Teks foto : Anggota DPRD Kaltim, Syarifatul Syadiah (istimewa).
SAMARINDA - Anggota Komisi III DPRD Kalimantan Timur (Kaltim), Syarifatul Sya’diah, kembali menyuarakan kritik keras terhadap praktik pertambangan di daerahnya. Kali ini, ia menyoroti pelaksanaan program Corporate Social Responsibility (CSR) oleh perusahaan tambang yang dinilainya lebih banyak bersifat simbolik ketimbang substantif.
“CSR itu jangan hanya berhenti di baliho dan seremoni. Jangan sekadar ajang pencitraan. Kalau memang niatnya tanggung jawab sosial, maka harus menyentuh persoalan riil: banjir, kerusakan lingkungan, dan krisis yang dihadapi warga sekitar tambang,” tegasnya saat ditemui di DPRD Kaltim, Rabu (4/6/2025).

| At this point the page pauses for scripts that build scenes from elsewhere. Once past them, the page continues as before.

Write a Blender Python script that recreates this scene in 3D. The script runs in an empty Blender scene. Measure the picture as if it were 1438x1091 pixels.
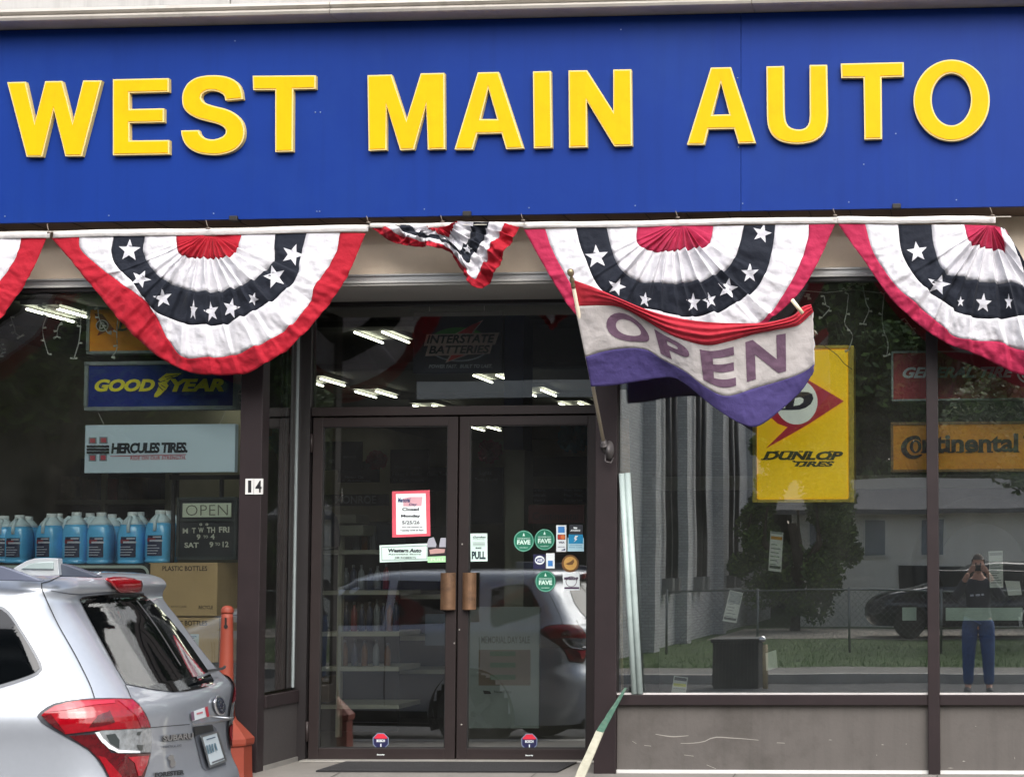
import bpy, bmesh, math, random
from mathutils import Vector, Matrix, noise
from mathutils.bvhtree import BVHTree
from mathutils.geometry import tessellate_polygon
R = math.radians
random.seed(7)
SC = bpy.context.scene
COL = SC.collection
# ---------------------------------------------------------------- camera, light, exposure
IW, IH, F = 1438.0, 1091.0, 2475.0
PPX, PPY = 1221.0, 638.0
YAW, PITCH, ROLL = 0.060, 0.064, 0.0043
CP = Vector((0.0, -11.0, 1.27))
CR = Matrix.Rotation(YAW, 3, 'Z') @ Matrix.Rotation(math.pi/2 + PITCH, 3, 'X') @ Matrix.Rotation(-ROLL, 3, 'Z')
cd = bpy.data.cameras.new('camera'); cam = bpy.data.objects.new('camera', cd); COL.objects.link(cam)
cd.sensor_fit = 'HORIZONTAL'; cd.sensor_width = 36.0
cd.lens = F/IW*36.0
cd.shift_x = (IW/2 - PPX)/IW
cd.shift_y = (PPY - IH/2)/IW
cd.clip_end = 2000; cd.clip_start = 0.05
cam.matrix_world = Matrix.Translation(CP) @ CR.to_4x4()
SC.camera = cam
world = bpy.data.worlds.new('World'); SC.world = world; world.use_nodes = True
wn = world.node_tree.nodes; wl = world.node_tree.links
bg = wn['Background']
sky = wn.new('ShaderNodeTexSky'); sky.sky_type = 'NISHITA'; sky.sun_disc = False
SUN_EL, SUN_ROT = 44.0, 158.0      # degrees; the sun stands high behind the camera
sky.sun_elevation = R(SUN_EL); sky.sun_rotation = R(SUN_ROT)
sky.air_density = 1.0; sky.dust_density = 4.0; sky.ozone_density = 1.0
hs = wn.new('ShaderNodeHueSaturation'); hs.inputs['Saturation'].default_value = 0.5   # thin even cloud takes most of the blue out of the sky
wl.new(sky.outputs[0], hs.inputs['Color']); wl.new(hs.outputs[0], bg.inputs[0]); bg.inputs[1].default_value = 0.15
sd = bpy.data.lights.new('sun', 'SUN'); sd.energy = 1.0; sd.angle = R(60); sd.color = (1.0, 0.97, 0.92)
sun = bpy.data.objects.new('sun', sd); COL.objects.link(sun)
_az = R(SUN_ROT); _el = R(SUN_EL)
_sdir = Vector((math.sin(_az)*math.cos(_el), math.cos(_az)*math.cos(_el), math.sin(_el)))
sun.rotation_euler = _sdir.to_track_quat('Z', 'Y').to_euler(); sun.location = (0, -20, 30)
SC.view_settings.view_transform = 'Standard'; SC.view_settings.look = 'None'
SC.view_settings.exposure = 1.12; SC.view_settings.gamma = 1.0
SC.view_settings.use_curve_mapping = False
cy = SC.cycles
cy.max_bounces = 10; cy.transparent_max_bounces = 16; cy.glossy_bounces = 5; cy.diffuse_bounces = 4
cy.caustics_reflective = False; cy.caustics_refractive = False; cy.use_denoising = True
cy.sample_clamp_indirect = 6.0

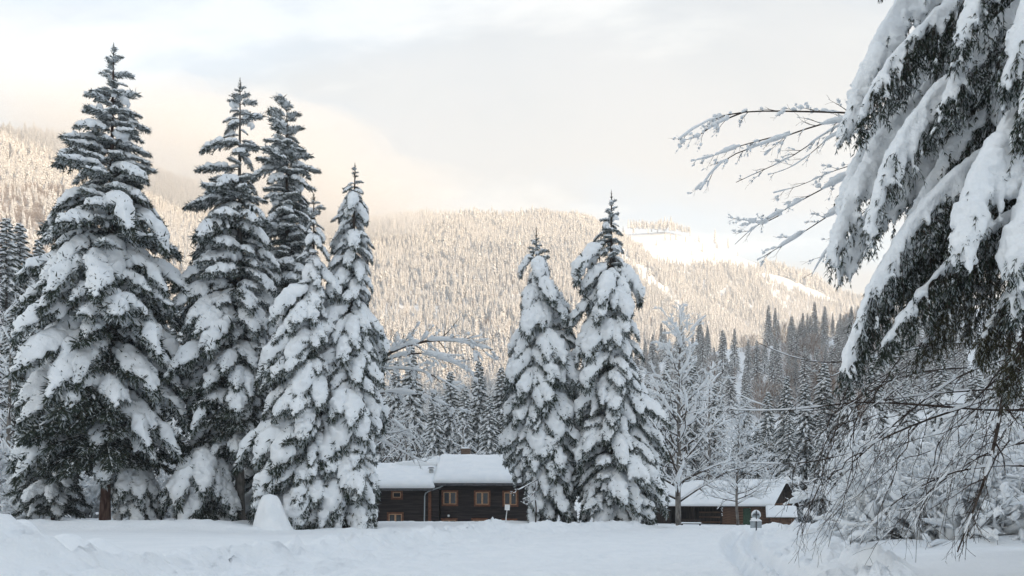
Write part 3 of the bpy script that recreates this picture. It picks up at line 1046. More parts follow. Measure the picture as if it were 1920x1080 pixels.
    kind = np.where(bareq, 3, g.integers(0, 3, n))
    X, Y, K, = x[ok], y[ok], kind[ok]
    # unseen trees added on the ridge behind the camera to darken the fill light
    n2 = 14000
    xx, yy = g.uniform(-700, 1400, n2), g.uniform(-930, 300, n2)
    a2, b2, c2, r2 = hill_parts(xx, yy)
    w = (r2 > 12) & (r2 > c2 + 2) & (g.random(n2) < 0.85)
    X, Y, K = np.concatenate([X, xx[w]]), np.concatenate([Y, yy[w]]), np.concatenate([K, np.full(w.sum(), 4)])
    scatter('hillside_and_added_ridge_forest', X, Y, K, FAR + [bare[0], slope[0]], g, 0.42, 0.85, 'dense frosted forest covering the sunlit hillside, with unseen trees added behind the camera to darken the fill light')
    n = 26000
    y = np.sqrt(g.uniform(1060 ** 2, 2080 ** 2, n)); u = g.uniform(0.0, 0.55, n); x = u * y
    a, b, c, r = hill_parts(x, y)
    row = HZ - F * (b / y); colx = 960 + u * F
    ok = (b > a + 4) & (b > c + 4)
    edge = np.interp(colx, [1170, 1300, 1400, 1450, 1540], [432, 440, 478, 492, 520])
    lowr = np.interp(colx, [1170, 1210, 1300, 1420, 1440, 1540], [460, 486, 502, 502, 506, 538])
    open_ = (row > edge - 2 + 6 * fbm2(x, y, 0.01, 2, 3)) & (row < lowr + 8 * fbm2(x, y, 0.008, 2, 4)) & (colx < 1435)
    piste2 = (np.abs(row - (518 + (colx - 1430) * 0.33)) < 5 + 6 * fbm2(x, y, 0.02, 3, 18)) & (colx > 1425)
    piste3 = (np.abs(row - (548 + 16 * np.sin(colx * 0.03))) < 5 + 9 * fbm2(x, y, 0.02, 3, 19)) & (colx > 1290) & (colx < 1380)
    ok &= ~open_ & ~piste2 & ~piste3
    ok |= (b > a + 4) & open_ & (g.random(n) < 0.02)
    scatter('far_mountain_forest', x[ok], y[ok], g.integers(0, 3, ok.sum()), FAR, g, 0.6, 1.1, 'pale forest around the open ski slope of the far mountain')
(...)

Menurut legislator Partai Golkar itu, banyak perusahaan tambang di Kaltim yang masih menempatkan CSR sebagai alat promosi belaka. Padahal, yang dibutuhkan masyarakat adalah aksi konkret dalam bentuk mitigasi bencana, rehabilitasi kawasan rusak, hingga penguatan ekonomi komunitas lokal.
“Berapa persen dari CSR yang benar-benar dialokasikan untuk memperbaiki hutan rusak? Untuk mencegah longsor? Untuk membangun drainase yang layak? Jangan sampai masyarakat dibiarkan hidup di bawah bayang-bayang bencana karena perusahaan abai menjalankan tanggung jawab moralnya,” katanya.
Syarifatul juga mendorong agar pemerintah provinsi bersama DPRD memperkuat regulasi dan mekanisme pengawasan terhadap industri tambang, terutama menyangkut kewajiban reklamasi dan pemulihan lingkungan. Ia menegaskan bahwa sanksi harus tegas bagi perusahaan yang lalai.
“Kalau kita tidak tegas sekarang, yang kita wariskan untuk anak cucu kita bukan kemakmuran, tapi luka-luka ekologis yang tak mudah disembuhkan. Jangan biarkan tambang hanya meninggalkan lubang—baik secara fisik maupun sosial,” ujarnya.
Ia menambahkan bahwa situasi ini bukan hanya soal lingkungan hidup, tapi juga keadilan sosial. Masyarakat lokal yang tidak menikmati hasil tambang justru menjadi pihak paling terdampak oleh kerusakannya.
“Sudah cukup kita jadi penonton di atas tanah sendiri. Negara dan daerah harus hadir lebih tegas. Kita bukan anti-tambang, tapi anti ketidakadilan ekologis yang terus-menerus dibiarkan,” pungkasnya. (Adv/Rk/Le).